Pilar entendía mi enfado. Ya me temía alguna marrullería por parte
del taxista. Con ese gremio he tenido toda una colección de
experiencias amargas. El conductor apenas hablaba inglés. Nos
entendimos por el lenguaje de los signos. Nos hacía un gesto de que
nos bajáramos. Echamos pie a tierra. Luego nos invitó a seguirlo.
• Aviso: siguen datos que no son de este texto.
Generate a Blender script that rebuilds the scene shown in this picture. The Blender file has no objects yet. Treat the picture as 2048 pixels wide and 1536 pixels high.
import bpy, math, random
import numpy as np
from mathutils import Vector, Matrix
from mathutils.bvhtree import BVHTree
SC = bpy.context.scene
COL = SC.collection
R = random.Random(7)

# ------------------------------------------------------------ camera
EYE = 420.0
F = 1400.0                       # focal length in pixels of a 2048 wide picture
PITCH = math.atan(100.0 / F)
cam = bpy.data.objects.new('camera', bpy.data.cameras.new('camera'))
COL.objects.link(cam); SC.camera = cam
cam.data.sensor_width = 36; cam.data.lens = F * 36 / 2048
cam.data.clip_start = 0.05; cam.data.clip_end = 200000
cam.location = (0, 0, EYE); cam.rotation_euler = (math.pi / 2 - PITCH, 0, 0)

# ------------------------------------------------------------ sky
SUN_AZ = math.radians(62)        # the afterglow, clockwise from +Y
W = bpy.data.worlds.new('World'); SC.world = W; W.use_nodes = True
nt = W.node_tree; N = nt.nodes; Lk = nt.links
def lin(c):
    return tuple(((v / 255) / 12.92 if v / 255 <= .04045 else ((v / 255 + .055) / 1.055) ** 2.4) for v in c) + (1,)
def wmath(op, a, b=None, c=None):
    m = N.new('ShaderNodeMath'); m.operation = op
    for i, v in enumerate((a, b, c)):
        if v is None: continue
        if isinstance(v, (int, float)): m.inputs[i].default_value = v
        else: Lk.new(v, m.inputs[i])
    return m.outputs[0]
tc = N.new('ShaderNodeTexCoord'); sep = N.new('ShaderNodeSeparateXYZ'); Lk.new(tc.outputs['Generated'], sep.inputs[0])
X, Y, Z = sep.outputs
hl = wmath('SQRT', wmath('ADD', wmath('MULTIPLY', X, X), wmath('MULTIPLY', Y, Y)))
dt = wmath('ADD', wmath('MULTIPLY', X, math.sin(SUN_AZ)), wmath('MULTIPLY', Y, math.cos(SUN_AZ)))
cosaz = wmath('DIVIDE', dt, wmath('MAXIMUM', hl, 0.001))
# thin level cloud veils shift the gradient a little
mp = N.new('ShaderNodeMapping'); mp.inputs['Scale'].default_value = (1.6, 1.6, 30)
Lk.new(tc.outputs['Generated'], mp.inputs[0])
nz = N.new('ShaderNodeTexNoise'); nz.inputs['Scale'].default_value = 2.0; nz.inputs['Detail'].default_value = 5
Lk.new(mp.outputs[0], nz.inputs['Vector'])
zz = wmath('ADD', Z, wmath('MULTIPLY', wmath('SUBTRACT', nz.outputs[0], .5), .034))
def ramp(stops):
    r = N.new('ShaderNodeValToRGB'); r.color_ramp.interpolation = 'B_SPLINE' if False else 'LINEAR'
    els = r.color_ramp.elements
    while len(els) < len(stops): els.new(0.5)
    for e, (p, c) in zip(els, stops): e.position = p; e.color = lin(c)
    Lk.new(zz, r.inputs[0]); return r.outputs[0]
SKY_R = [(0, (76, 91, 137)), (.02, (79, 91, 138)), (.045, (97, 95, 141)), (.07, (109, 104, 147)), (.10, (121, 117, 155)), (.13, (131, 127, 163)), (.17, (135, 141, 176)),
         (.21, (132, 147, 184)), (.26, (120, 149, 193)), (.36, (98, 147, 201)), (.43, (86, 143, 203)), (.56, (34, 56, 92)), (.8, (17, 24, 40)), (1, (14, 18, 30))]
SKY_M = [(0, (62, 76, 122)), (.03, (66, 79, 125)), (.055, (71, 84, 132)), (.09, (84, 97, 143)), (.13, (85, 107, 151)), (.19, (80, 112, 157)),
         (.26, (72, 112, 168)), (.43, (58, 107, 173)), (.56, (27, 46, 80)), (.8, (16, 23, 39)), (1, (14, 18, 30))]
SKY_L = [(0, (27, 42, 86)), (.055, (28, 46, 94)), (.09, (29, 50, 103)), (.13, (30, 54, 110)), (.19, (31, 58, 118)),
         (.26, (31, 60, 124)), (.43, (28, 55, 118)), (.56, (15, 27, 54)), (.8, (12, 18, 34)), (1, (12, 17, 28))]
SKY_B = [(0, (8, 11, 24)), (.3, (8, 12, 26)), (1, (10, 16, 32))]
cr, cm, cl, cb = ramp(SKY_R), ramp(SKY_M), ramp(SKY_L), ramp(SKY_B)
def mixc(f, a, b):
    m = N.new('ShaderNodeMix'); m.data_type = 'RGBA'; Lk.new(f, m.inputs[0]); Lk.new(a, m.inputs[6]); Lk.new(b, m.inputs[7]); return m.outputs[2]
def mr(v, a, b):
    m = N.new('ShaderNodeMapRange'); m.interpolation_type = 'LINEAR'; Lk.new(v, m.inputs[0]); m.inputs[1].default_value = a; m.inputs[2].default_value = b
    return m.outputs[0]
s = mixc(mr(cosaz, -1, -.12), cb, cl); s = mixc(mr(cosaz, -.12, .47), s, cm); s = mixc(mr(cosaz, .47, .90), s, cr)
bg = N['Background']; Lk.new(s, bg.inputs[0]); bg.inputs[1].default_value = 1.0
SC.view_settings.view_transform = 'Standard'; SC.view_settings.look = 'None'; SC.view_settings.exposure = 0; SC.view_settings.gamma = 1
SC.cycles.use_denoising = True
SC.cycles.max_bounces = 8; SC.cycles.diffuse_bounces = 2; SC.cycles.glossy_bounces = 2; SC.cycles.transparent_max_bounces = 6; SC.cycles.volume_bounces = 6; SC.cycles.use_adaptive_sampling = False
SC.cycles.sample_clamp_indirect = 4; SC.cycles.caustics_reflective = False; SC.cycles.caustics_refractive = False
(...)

Lo hicimos. Resultó que lo que quería era que nos sentáramos en la
parte delantera. Era más cómoda y podíamos ver el paisaje de
frente. Supongo que pensó que unos clientes que aceptaban el precio
sin un amago de regateo se merecían un trato preferente.
El
viaje hasta el templo fue muy agradable. Por educación, quise
entablar un poco de conversación con el conductor pero resultó
imposible. Su inglés era muy, muy limitado. De todos modos, no hacía
falta. Era un hombre tranquilo que conducía con calma por unas
carreteras saturadas de coches y motos que se cruzaban por todos los
lados. De vez en cuando nos hacía un gesto para que miráramos las
cosas de interés con las que nos cruzábamos. Sonaba una música
relajante. Parecía música clásica occidental que hubiera sido
orientalizada. A Pilar le gustaba mucho.
Nos
llamó la atención el pequeño altar que había instalado el taxista
en el salpicadero. Como esa parte del vehículo era bastante ancha
había montado todo un templo en miniatura. Cuatro pequeños dragones
formaban las cuatro esquinas de un cuadrado en cuyo centro había una
figura de Buda. Esta estaba orientada hacia la carretera. Todo el
cuadrado estaba lleno de ofrendas: cacahuetes, pétalos de flores,
etc. La gente en Tailandia me pareció muy religiosa.
El
monte Doi Suthep ofrecía un paisaje interesante. La carretera por la
que ascendíamos era empinada y con curvas. A ambos lados había
bastante vegetación. Era una mañana calurosa, con el sol brillando
en lo alto y los rayos cayendo en picado sobre el asfalto.
Ascendíamos en buena armonía cuando, de pronto, nos topamos con un
grupo de farangs que bajaban a pie. Nada más verlos el taxista soltó
un “¡buf!” de sorpresa que pude traducir perfectamente. Había
querido decir “¿pero que hacen estos pringados bajando a pie con
este sol?” En fin, no hace falta saber idiomas para comunicar
algunas cosas. Nos reímos y seguimos nuestro cómodo ascenso
mientras veíamos a los farangs desaparecer del espejo retrovisor.